- [Exercise goal] Below you will find a set of lines. Repeat them all exactly.
--- begin ---
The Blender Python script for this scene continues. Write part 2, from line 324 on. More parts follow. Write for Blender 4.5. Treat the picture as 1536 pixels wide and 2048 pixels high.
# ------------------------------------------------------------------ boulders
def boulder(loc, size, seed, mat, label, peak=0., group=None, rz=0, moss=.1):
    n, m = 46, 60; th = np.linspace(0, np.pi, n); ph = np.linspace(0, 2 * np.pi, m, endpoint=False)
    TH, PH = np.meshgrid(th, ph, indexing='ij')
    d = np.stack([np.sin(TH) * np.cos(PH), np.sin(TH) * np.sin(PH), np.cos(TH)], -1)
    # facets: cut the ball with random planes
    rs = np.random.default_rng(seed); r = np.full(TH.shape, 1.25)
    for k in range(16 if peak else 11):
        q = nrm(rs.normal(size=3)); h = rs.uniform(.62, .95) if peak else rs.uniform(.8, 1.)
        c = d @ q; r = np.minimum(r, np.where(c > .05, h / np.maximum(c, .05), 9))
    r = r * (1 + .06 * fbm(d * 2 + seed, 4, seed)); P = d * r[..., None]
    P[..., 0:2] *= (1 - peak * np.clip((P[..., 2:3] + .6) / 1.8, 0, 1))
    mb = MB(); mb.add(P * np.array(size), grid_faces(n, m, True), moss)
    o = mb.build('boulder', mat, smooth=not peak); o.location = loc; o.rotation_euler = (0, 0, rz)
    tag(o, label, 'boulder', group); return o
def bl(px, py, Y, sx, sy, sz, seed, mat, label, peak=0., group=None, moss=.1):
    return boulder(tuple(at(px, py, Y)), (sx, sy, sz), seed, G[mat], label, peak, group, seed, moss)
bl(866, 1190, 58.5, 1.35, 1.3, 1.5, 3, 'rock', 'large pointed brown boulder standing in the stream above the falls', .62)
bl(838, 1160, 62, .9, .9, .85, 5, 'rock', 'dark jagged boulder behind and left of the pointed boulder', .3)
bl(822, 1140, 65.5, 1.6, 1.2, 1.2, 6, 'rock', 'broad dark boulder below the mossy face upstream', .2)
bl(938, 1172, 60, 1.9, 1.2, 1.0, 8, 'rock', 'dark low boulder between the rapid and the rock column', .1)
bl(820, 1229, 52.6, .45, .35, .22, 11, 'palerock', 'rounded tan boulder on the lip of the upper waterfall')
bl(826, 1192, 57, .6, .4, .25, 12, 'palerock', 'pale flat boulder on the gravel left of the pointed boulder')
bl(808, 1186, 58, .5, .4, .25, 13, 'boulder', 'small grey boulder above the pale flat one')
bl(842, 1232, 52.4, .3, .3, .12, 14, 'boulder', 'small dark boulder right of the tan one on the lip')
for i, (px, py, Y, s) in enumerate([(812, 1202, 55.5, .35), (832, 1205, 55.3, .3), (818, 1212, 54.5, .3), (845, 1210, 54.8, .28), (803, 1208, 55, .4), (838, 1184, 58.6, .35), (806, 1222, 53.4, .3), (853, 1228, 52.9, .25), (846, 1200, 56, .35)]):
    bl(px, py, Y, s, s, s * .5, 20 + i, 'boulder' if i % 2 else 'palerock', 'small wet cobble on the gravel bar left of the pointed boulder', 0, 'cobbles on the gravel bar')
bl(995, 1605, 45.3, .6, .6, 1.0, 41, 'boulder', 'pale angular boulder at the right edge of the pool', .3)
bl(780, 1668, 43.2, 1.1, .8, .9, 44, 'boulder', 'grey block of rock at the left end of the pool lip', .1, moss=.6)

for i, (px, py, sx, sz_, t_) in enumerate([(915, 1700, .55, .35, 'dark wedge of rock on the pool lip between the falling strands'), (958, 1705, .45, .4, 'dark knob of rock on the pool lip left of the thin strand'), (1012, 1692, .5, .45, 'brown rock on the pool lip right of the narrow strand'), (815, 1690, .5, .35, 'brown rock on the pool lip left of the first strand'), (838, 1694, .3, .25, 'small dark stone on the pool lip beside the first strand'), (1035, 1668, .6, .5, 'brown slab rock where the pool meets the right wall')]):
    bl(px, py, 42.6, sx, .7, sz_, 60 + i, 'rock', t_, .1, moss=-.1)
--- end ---
- [Right answer]
The Blender Python script for this scene continues. Write part 2, from line 324 on. More parts follow. Write for Blender 4.5. Treat the picture as 1536 pixels wide and 2048 pixels high.
# ------------------------------------------------------------------ boulders
def boulder(loc, size, seed, mat, label, peak=0., group=None, rz=0, moss=.1):
    n, m = 46, 60; th = np.linspace(0, np.pi, n); ph = np.linspace(0, 2 * np.pi, m, endpoint=False)
    TH, PH = np.meshgrid(th, ph, indexing='ij')
    d = np.stack([np.sin(TH) * np.cos(PH), np.sin(TH) * np.sin(PH), np.cos(TH)], -1)
    # facets: cut the ball with random planes
    rs = np.random.default_rng(seed); r = np.full(TH.shape, 1.25)
    for k in range(16 if peak else 11):
        q = nrm(rs.normal(size=3)); h = rs.uniform(.62, .95) if peak else rs.uniform(.8, 1.)
        c = d @ q; r = np.minimum(r, np.where(c > .05, h / np.maximum(c, .05), 9))
    r = r * (1 + .06 * fbm(d * 2 + seed, 4, seed)); P = d * r[..., None]
    P[..., 0:2] *= (1 - peak * np.clip((P[..., 2:3] + .6) / 1.8, 0, 1))
    mb = MB(); mb.add(P * np.array(size), grid_faces(n, m, True), moss)
    o = mb.build('boulder', mat, smooth=not peak); o.location = loc; o.rotation_euler = (0, 0, rz)
    tag(o, label, 'boulder', group); return o
def bl(px, py, Y, sx, sy, sz, seed, mat, label, peak=0., group=None, moss=.1):
    return boulder(tuple(at(px, py, Y)), (sx, sy, sz), seed, G[mat], label, peak, group, seed, moss)
bl(866, 1190, 58.5, 1.35, 1.3, 1.5, 3, 'rock', 'large pointed brown boulder standing in the stream above the falls', .62)
bl(838, 1160, 62, .9, .9, .85, 5, 'rock', 'dark jagged boulder behind and left of the pointed boulder', .3)
bl(822, 1140, 65.5, 1.6, 1.2, 1.2, 6, 'rock', 'broad dark boulder below the mossy face upstream', .2)
bl(938, 1172, 60, 1.9, 1.2, 1.0, 8, 'rock', 'dark low boulder between the rapid and the rock column', .1)
bl(820, 1229, 52.6, .45, .35, .22, 11, 'palerock', 'rounded tan boulder on the lip of the upper waterfall')
bl(826, 1192, 57, .6, .4, .25, 12, 'palerock', 'pale flat boulder on the gravel left of the pointed boulder')
bl(808, 1186, 58, .5, .4, .25, 13, 'boulder', 'small grey boulder above the pale flat one')
bl(842, 1232, 52.4, .3, .3, .12, 14, 'boulder', 'small dark boulder right of the tan one on the lip')
for i, (px, py, Y, s) in enumerate([(812, 1202, 55.5, .35), (832, 1205, 55.3, .3), (818, 1212, 54.5, .3), (845, 1210, 54.8, .28), (803, 1208, 55, .4), (838, 1184, 58.6, .35), (806, 1222, 53.4, .3), (853, 1228, 52.9, .25), (846, 1200, 56, .35)]):
    bl(px, py, Y, s, s, s * .5, 20 + i, 'boulder' if i % 2 else 'palerock', 'small wet cobble on the gravel bar left of the pointed boulder', 0, 'cobbles on the gravel bar')
bl(995, 1605, 45.3, .6, .6, 1.0, 41, 'boulder', 'pale angular boulder at the right edge of the pool', .3)
bl(780, 1668, 43.2, 1.1, .8, .9, 44, 'boulder', 'grey block of rock at the left end of the pool lip', .1, moss=.6)

for i, (px, py, sx, sz_, t_) in enumerate([(915, 1700, .55, .35, 'dark wedge of rock on the pool lip between the falling strands'), (958, 1705, .45, .4, 'dark knob of rock on the pool lip left of the thin strand'), (1012, 1692, .5, .45, 'brown rock on the pool lip right of the narrow strand'), (815, 1690, .5, .35, 'brown rock on the pool lip left of the first strand'), (838, 1694, .3, .25, 'small dark stone on the pool lip beside the first strand'), (1035, 1668, .6, .5, 'brown slab rock where the pool meets the right wall')]):
    bl(px, py, 42.6, sx, .7, sz_, 60 + i, 'rock', t_, .1, moss=-.1)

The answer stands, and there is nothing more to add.